Of course, parliament could just pass a bill that takes control of the assets without compensation, but that Bolshevik approach wouldn’t encourage private investment in the UK, and would in any case violate a human right – the right not to have property arbitrarily confiscated by the state. Not even the great postwar Attlee administration did that when it took over our run-down utilities.

Cunliffe’s report therefore leaves the door wide open for nationalisation of the individual companies in the future, but in an orderly manner that doesn’t take money from, say, schools or the welfare budget. That seems eminently sensible and un-ideological. It’s a clever approach, but what I like best about Cunliffe’s work is that he is telling the nation the hard truth: that someone, somewhere, has to pay for water – and to address the consequences of huge underinvestment over decades in what is still basically a Victorian system.

Indeed, it is only fair to point out that one of the attractions for the Thatcher government of privatising water all those years ago was that it would avoid the need for the Treasury to pay for the wholesale rebuilding of the pipework and treatment plants, which was becoming both necessary and increasingly urgent. As with the soon-to-be-privatised railways, the magic of free-market forces would renew the industry, reduce costs and charges, and lead to a lovely sparkling Panglossian future pouring out of every tap and toilet cistern in our kingdom.

Now, four decades on, the investment is still needed, and if the private sector can’t do it in an acceptable fashion, then taxpayers and billpayers will have to. Someone will have to finance all the new reservoirs we haven’t built since 1992. Someone will have to find the money to stop the sewage dumps and plug the leaks. They’re the same people, of course, and there’s a political decision to be made about how the burden is distributed – through a progressive tax system or, more regressively, by hiking water bills. It’s unavoidable, whoever owns the networks.

On that point, Cunliffe also makes the startling observation that only 12 per cent of households have smart meters, so it’s difficult to follow the usual rule that those who consume the most water should pay for it. He’s also right to suggest that the water companies should receive some payment from the housebuilders for connecting the planned 1.5 million new homes to the already overstressed water and sewage networks.

In the end, it may well be that the supply of such a basic public service as delivering clean running water and removing sewage is incompatible with market forces – especially when this is the only economic activity where a company is not allowed to withhold its product or service. By law, no water company can cut a household off – unlike the gas and electricity companies, or suppliers of anything else. Rightly so, I hasten to add. Nationalisation may well be inevitable, financially and politically.

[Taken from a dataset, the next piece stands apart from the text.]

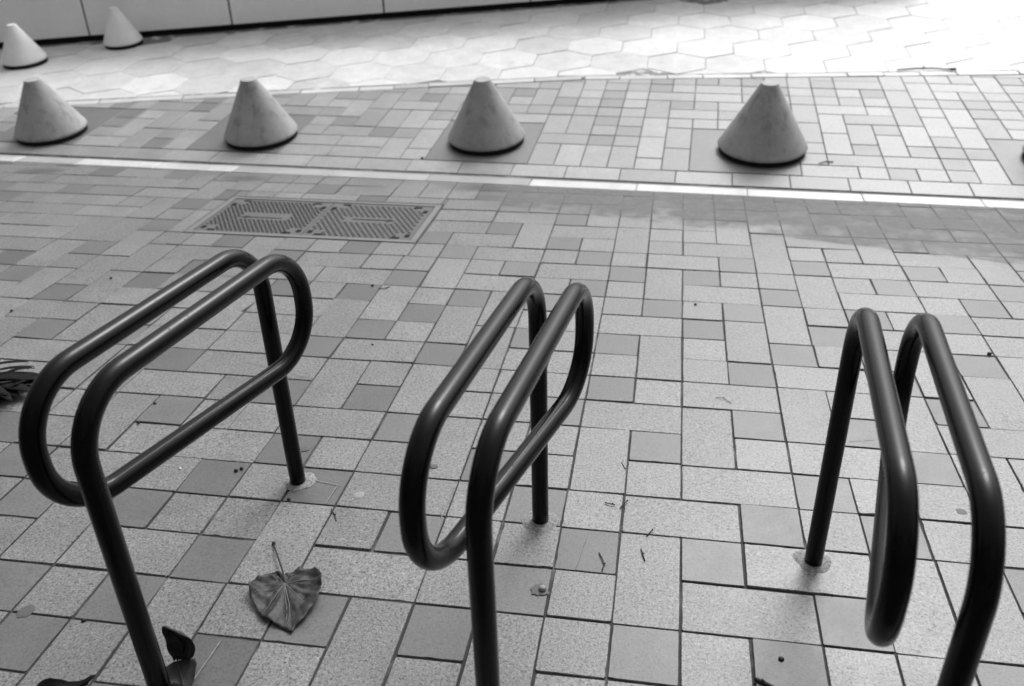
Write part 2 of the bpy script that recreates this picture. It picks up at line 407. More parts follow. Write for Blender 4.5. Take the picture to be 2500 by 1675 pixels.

A system in which, as with water and the railways, the state sets the standards and dictates what’s delivered, regulates the charges and monitors the pay of the directors in a monopoly framework, isn’t really free enterprise at all – and, as we’ve seen, works rather unsatisfactorily for all concerned.

Strengthening regulation – and, crucially, including financial viability, as we do with our banks – is vital, even if it pushes these companies closer to insolvency. Cunliffe, along with the government, understands that there’s more than one way to skin a water company, and it would be an even greater outrage if the water companies and their owners were to be rewarded for abject failure with a handsome payout from hard-pressed taxpayers.

With patience, it will resolve itself.